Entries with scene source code
%%
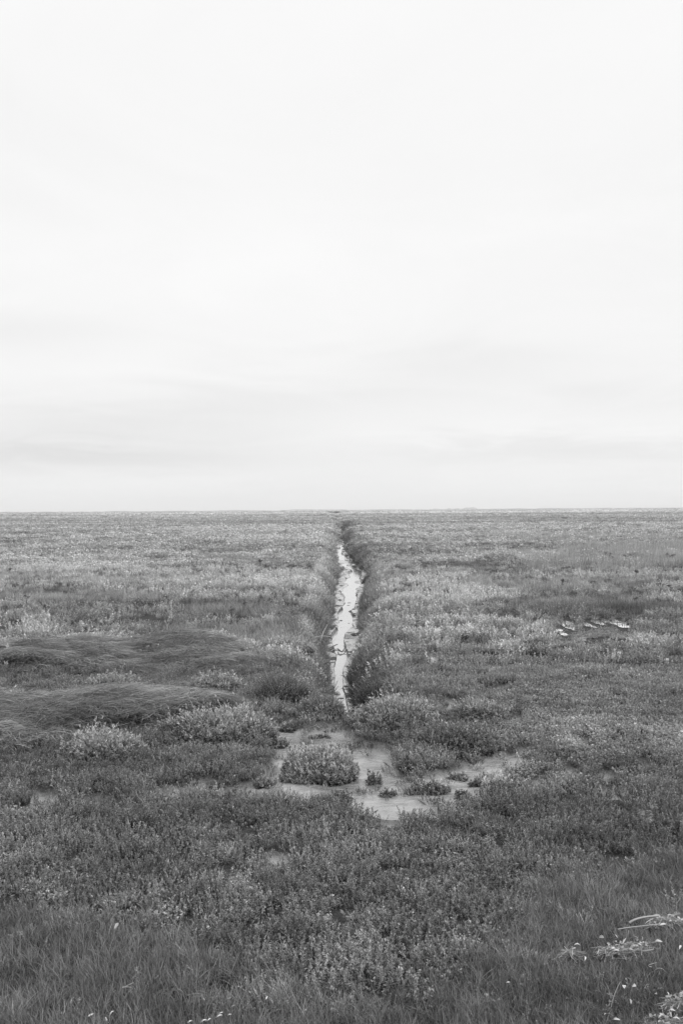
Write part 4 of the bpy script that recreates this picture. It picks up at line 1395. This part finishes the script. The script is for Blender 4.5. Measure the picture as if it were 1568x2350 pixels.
# ------------------------------------------------------------------ what closes the horizon: a far low shore with tree lines
def ridge(name, x0, x1, y, h0, amp, mat, seed, kind='structure', n=500, f=0.01):
    xs_ = np.linspace(x0, x1, n)
    hh_ = h0 + amp * np.clip(fbm(xs_ * f + seed, xs_ * 0 + seed, 5, .6) + .15, 0, 1)
    prof = [(-1.0, -0.5), (-.6, .8), (0, 1.0), (.6, .8), (1.0, -0.5)]
    d = 60
    v = np.stack([np.stack([xs_, np.full(n, y + a * d), hh_ * c - (0 if c > 0 else 1)], -1) for a, c in prof], 1)
    i = np.arange(n * 5).reshape(n, 5)
    q = np.stack([i[:-1, :-1], i[1:, :-1], i[1:, 1:], i[:-1, 1:]], -1)
    o = mesh_obj(name, v, q.reshape(-1, 4), mat=mat)
    tag(o, kind=kind)


b = MatB('far_shore')
sh, _ = b.princ(b.rng(b.noise(0.01, 4), .35, .65, .16, .26), 0.9, 0.1)
M_SHORE = b.done(sh)
ridge('far_shore', -3200, 3200, 5200, 3.2, 16, M_SHORE, 3.3, f=0.006)
ridge('sea_wall', 380, 1500, 2900, 3.6, 0.5, M_SHORE, 8.1)
ridge('hills', 500, 760, 5600, 3, 40, M_SHORE, 5.7, f=0.02)

# ------------------------------------------------------------------ sea air
hx, hy0, hy1, hz0, hz1 = 3400.0, -60.0, 5900.0, -4.0, 70.0
hv = np.array([(x, y, z) for x in (-hx, hx) for y in (hy0, hy1) for z in (hz0, hz1)])
hq = [(0, 1, 3, 2), (4, 6, 7, 5), (0, 4, 5, 1), (2, 3, 7, 6), (0, 2, 6, 4), (1, 5, 7, 3)]
hm = bpy.data.materials.new('haze')
hm.use_nodes = True
hm.node_tree.nodes.clear()
ho = hm.node_tree.nodes.new('ShaderNodeOutputMaterial')
pv = hm.node_tree.nodes.new('ShaderNodeVolumePrincipled')
pv.inputs['Color'].default_value = (1, 1, 1, 1)
pv.inputs['Density'].default_value = 0.00022
hm.node_tree.links.new(pv.outputs[0], ho.inputs['Volume'])
haze = mesh_obj('haze', hv, hq, mat=hm)
tag(haze, 'thin pale sea air over the far marsh', 'haze', kind='stuff')
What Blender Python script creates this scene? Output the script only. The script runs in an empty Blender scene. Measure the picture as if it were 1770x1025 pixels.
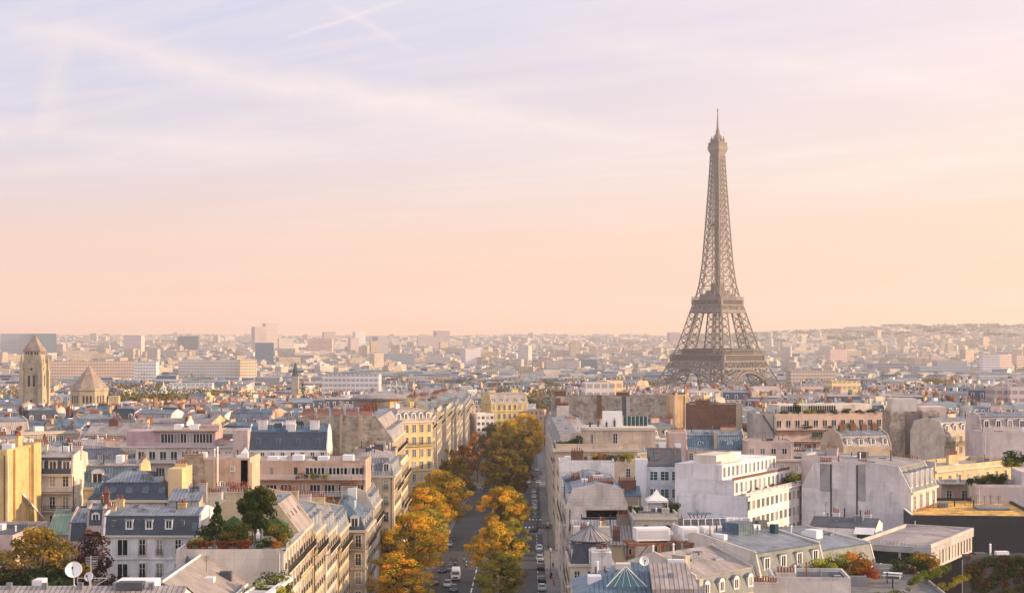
import bpy, math, random
from mathutils import Vector, Matrix, noise as mnoise
R = math.radians
rnd = random.Random(11)
sc = bpy.context.scene
COL = sc.collection

# ---------------------------------------------------------------- camera, sky, sun
FPX, CXP, HYP, CAMZ = 2800.0, 885.0, 583.0, 52.0
cam = bpy.data.cameras.new('camera')
cam.sensor_width = 36.0
cam.lens = 36.0 * FPX / 1770.0
cam.shift_y = (HYP - 512.5) / 1770.0
cam.clip_start = 1.0
cam.clip_end = 60000.0
camo = bpy.data.objects.new('camera', cam)
camo.location = (0, 0, CAMZ)
camo.rotation_euler = (R(90), 0, 0)
COL.objects.link(camo)
sc.camera = camo

SUN_AZ, SUN_EL = 92.0, 15.0      # degrees right of the view axis, above the horizon
sun = bpy.data.lights.new('sun', 'SUN')
sun.energy = 5.0
sun.angle = R(0.6)
sun.color = (1.0, 0.71, 0.42)
suno = bpy.data.objects.new('sun', sun)
_sd = Vector((math.sin(R(SUN_AZ)) * math.cos(R(SUN_EL)), math.cos(R(SUN_AZ)) * math.cos(R(SUN_EL)), math.sin(R(SUN_EL))))
suno.rotation_euler = _sd.to_track_quat('Z', 'Y').to_euler()
suno.location = (0, 0, 900)
COL.objects.link(suno)

vs = sc.view_settings
vs.view_transform = 'Standard'
vs.look = 'None'
vs.exposure = 0.42
vs.gamma = 1.0
vs.use_curve_mapping = False
sc.render.engine = 'CYCLES'
cy = sc.cycles
cy.use_denoising = True
try:
    cy.denoiser = 'OPENIMAGEDENOISE'
except Exception:
    pass
cy.max_bounces = 5
cy.diffuse_bounces = 3
cy.glossy_bounces = 2
cy.transmission_bounces = 2
cy.transparent_max_bounces = 4
cy.volume_bounces = 3
cy.caustics_reflective = False
cy.caustics_refractive = False
cy.sample_clamp_indirect = 6.0

def lin(r, g, b):
    f = lambda c: (c / 255.0 / 12.92) if c / 255.0 <= 0.04045 else ((c / 255.0 + 0.055) / 1.055) ** 2.4
    return (f(r), f(g), f(b))

class NT:
    """small helper to wire shader nodes"""
    def __init__(self, tree):
        self.t = tree
    def n(self, kind, **kw):
        nd = self.t.nodes.new(kind)
        for k, v in kw.items():
            if k == 'inp':
                for i, val in v.items():
                    nd.inputs[i].default_value = val
            else:
                setattr(nd, k, v)
        return nd
    def l(self, a, b):
        self.t.links.new(a, b)
    def math(self, op, a, b=None, c=None, clamp=False):
        nd = self.n('ShaderNodeMath', operation=op)
        nd.use_clamp = clamp
        for i, v in enumerate((a, b, c)):
            if v is None:
                continue
            if isinstance(v, (int, float)):
                nd.inputs[i].default_value = v
            else:
                self.l(v, nd.inputs[i])
        return nd.outputs[0]
    def mix(self, f, a, b, mode='MIX'):
        nd = self.n('ShaderNodeMix', data_type='RGBA', blend_type=mode)
        for i, v in ((0, f), (6, a), (7, b)):
            if isinstance(v, (int, float)):
                nd.inputs[i].default_value = v
            elif isinstance(v, tuple):
                nd.inputs[i].default_value = (v[0], v[1], v[2], 1.0)
            else:
                self.l(v, nd.inputs[i])
        return nd.outputs[2]
    def ramp(self, fac, stops, interp='LINEAR'):
        nd = self.n('ShaderNodeValToRGB')
        cr = nd.color_ramp
        cr.interpolation = interp
        while len(cr.elements) < len(stops):
            cr.elements.new(0.5)
        for e, (p, c) in zip(cr.elements, stops):
            e.position = p
            e.color = (c, c, c, 1) if isinstance(c, (int, float)) else (c[0], c[1], c[2], 1)
        if fac is not None:
            self.l(fac, nd.inputs[0])
        return nd.outputs[0]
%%
* [YOUR INSTRUCTIONS]: Repeat, word for word and with no pictures, only the lines running from the beginning of the data to the line that contains "ridge('hills', 500, 760, 5600, 3, 40, M_SHORE, 5.7, f=0.02)".

* [OUTPUT OF THE EXERCISE]:
Write part 4 of the bpy script that recreates this picture. It picks up at line 1395. This part finishes the script. The script is for Blender 4.5. Measure the picture as if it were 1568x2350 pixels.
# ------------------------------------------------------------------ what closes the horizon: a far low shore with tree lines
def ridge(name, x0, x1, y, h0, amp, mat, seed, kind='structure', n=500, f=0.01):
    xs_ = np.linspace(x0, x1, n)
    hh_ = h0 + amp * np.clip(fbm(xs_ * f + seed, xs_ * 0 + seed, 5, .6) + .15, 0, 1)
    prof = [(-1.0, -0.5), (-.6, .8), (0, 1.0), (.6, .8), (1.0, -0.5)]
    d = 60
    v = np.stack([np.stack([xs_, np.full(n, y + a * d), hh_ * c - (0 if c > 0 else 1)], -1) for a, c in prof], 1)
    i = np.arange(n * 5).reshape(n, 5)
    q = np.stack([i[:-1, :-1], i[1:, :-1], i[1:, 1:], i[:-1, 1:]], -1)
    o = mesh_obj(name, v, q.reshape(-1, 4), mat=mat)
    tag(o, kind=kind)


b = MatB('far_shore')
sh, _ = b.princ(b.rng(b.noise(0.01, 4), .35, .65, .16, .26), 0.9, 0.1)
M_SHORE = b.done(sh)
ridge('far_shore', -3200, 3200, 5200, 3.2, 16, M_SHORE, 3.3, f=0.006)
ridge('sea_wall', 380, 1500, 2900, 3.6, 0.5, M_SHORE, 8.1)
ridge('hills', 500, 760, 5600, 3, 40, M_SHORE, 5.7, f=0.02)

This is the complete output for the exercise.